- Task description: Which lines hold the word "from"? Show each of them.

- Supplied material:
==*==

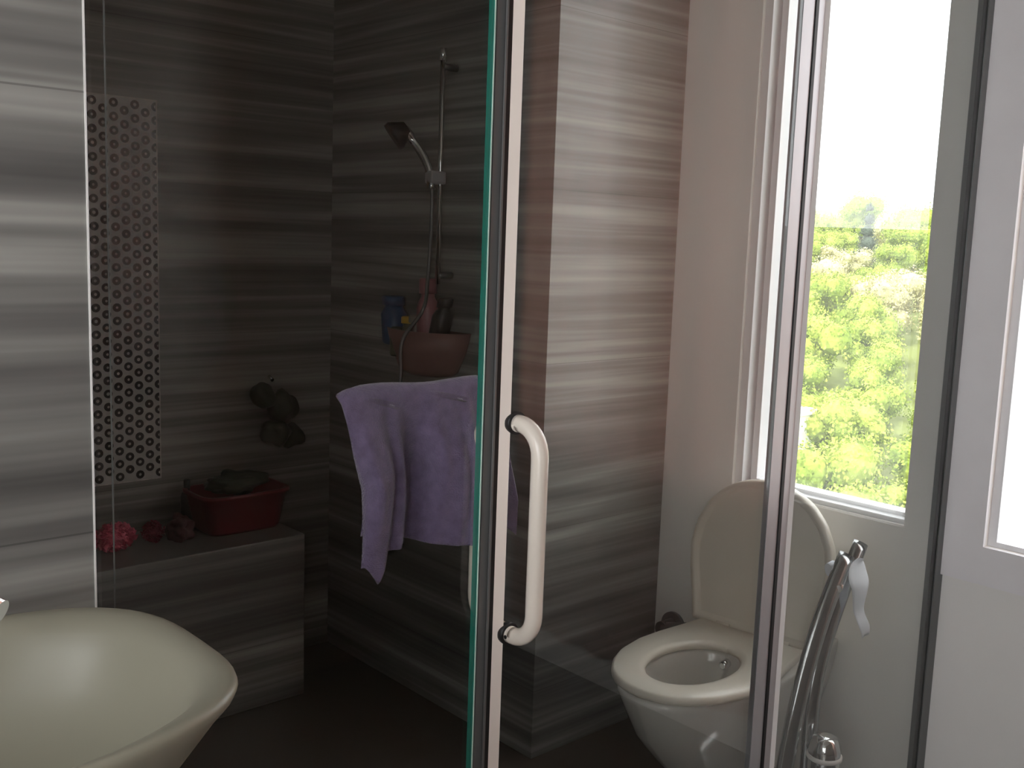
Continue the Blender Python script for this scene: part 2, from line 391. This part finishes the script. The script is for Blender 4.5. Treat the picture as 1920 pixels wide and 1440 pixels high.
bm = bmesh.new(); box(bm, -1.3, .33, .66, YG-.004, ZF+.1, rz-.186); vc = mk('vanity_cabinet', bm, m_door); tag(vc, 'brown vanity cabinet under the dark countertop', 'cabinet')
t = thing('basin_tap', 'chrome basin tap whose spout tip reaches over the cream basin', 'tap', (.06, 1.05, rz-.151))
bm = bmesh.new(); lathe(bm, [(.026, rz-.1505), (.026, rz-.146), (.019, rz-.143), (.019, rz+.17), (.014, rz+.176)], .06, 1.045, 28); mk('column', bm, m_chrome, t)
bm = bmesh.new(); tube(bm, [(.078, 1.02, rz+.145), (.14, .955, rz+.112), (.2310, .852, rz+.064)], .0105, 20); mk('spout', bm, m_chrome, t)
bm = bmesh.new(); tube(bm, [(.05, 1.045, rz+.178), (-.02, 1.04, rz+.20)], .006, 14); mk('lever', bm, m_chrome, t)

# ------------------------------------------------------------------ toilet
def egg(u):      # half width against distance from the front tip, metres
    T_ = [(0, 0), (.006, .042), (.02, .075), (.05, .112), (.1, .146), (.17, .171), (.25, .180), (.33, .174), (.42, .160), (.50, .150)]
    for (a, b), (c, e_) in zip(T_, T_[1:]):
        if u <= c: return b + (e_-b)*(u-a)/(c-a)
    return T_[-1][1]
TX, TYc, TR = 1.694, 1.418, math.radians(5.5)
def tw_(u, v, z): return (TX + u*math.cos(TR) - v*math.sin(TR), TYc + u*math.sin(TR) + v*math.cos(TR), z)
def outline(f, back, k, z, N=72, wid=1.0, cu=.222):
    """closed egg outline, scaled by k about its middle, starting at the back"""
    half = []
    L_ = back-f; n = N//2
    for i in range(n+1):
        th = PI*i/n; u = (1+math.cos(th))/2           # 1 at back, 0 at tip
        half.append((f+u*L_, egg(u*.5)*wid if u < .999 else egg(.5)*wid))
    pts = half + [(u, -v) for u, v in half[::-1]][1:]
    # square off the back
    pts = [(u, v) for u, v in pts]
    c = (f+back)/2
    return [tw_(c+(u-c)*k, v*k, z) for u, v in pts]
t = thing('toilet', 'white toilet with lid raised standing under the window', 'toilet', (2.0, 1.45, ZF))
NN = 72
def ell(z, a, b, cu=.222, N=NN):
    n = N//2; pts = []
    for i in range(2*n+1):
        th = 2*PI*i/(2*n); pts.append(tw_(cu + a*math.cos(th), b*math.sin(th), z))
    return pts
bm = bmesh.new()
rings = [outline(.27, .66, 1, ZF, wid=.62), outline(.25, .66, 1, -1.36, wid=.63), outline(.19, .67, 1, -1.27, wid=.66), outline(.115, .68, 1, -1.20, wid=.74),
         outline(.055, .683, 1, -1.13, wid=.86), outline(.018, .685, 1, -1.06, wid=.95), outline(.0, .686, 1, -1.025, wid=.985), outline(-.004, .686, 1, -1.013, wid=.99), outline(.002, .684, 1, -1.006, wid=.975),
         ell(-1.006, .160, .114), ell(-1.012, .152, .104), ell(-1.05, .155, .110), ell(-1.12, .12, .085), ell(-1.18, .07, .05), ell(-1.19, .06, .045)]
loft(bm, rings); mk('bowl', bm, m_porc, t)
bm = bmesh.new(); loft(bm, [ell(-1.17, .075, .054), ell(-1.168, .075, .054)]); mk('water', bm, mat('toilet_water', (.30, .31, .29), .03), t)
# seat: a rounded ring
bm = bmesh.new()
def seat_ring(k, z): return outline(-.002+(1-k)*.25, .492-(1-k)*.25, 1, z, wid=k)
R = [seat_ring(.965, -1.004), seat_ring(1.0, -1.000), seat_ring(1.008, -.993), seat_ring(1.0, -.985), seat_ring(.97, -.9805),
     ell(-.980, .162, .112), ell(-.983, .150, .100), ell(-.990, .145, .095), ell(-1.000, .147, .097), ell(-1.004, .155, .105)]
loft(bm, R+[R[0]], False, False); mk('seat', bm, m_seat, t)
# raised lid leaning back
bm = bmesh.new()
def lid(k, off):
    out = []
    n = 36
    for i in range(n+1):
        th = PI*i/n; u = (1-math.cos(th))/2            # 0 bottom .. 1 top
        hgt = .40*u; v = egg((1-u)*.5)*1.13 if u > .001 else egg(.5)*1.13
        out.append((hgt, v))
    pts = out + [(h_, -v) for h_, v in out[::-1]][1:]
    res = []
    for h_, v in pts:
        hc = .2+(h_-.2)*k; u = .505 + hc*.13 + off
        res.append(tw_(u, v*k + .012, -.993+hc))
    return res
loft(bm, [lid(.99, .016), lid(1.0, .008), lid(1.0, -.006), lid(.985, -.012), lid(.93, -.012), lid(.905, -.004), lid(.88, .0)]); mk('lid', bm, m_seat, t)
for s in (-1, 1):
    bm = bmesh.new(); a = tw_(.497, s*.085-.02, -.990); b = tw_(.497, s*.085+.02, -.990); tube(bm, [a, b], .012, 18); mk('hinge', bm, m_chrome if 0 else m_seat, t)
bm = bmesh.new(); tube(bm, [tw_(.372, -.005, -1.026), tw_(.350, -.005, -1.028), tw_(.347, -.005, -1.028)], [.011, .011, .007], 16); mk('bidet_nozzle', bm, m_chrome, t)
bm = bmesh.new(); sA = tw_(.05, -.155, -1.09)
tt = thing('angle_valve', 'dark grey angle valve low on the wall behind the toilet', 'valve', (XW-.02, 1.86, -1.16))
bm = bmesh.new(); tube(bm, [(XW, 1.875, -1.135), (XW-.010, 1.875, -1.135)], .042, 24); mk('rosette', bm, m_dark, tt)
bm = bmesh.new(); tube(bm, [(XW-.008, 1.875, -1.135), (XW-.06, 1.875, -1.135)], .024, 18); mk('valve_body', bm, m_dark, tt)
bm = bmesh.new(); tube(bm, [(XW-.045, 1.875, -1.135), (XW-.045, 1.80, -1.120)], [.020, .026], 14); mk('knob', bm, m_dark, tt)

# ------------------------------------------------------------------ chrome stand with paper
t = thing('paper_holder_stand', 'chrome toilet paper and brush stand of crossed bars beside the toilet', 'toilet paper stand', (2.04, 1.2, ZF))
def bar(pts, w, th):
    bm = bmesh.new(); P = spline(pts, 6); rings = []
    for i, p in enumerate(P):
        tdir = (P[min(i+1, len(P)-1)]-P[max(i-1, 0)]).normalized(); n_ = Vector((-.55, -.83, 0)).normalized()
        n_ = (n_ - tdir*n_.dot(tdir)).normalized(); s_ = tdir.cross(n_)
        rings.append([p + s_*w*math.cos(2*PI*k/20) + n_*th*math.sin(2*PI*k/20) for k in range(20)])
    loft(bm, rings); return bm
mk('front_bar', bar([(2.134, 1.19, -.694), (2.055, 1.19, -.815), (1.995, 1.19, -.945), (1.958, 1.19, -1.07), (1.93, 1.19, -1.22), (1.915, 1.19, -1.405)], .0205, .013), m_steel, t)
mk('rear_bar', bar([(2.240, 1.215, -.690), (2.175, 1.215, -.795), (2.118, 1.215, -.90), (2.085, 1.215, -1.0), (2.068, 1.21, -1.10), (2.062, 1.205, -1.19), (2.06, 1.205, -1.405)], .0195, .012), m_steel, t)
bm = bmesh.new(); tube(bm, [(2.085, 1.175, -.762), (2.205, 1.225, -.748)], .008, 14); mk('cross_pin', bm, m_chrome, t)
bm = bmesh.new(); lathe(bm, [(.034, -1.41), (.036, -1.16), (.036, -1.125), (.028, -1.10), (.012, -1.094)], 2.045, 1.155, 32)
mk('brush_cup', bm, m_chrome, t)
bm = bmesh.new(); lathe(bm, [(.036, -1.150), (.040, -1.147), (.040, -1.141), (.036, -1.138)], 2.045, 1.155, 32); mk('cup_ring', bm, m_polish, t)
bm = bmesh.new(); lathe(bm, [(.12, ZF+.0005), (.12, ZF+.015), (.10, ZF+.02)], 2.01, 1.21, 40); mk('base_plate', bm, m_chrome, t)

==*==

- Solution for this problem:
Continue the Blender Python script for this scene: part 2, from line 391. This part finishes the script. The script is for Blender 4.5. Treat the picture as 1920 pixels wide and 1440 pixels high.
def egg(u):      # half width against distance from the front tip, metres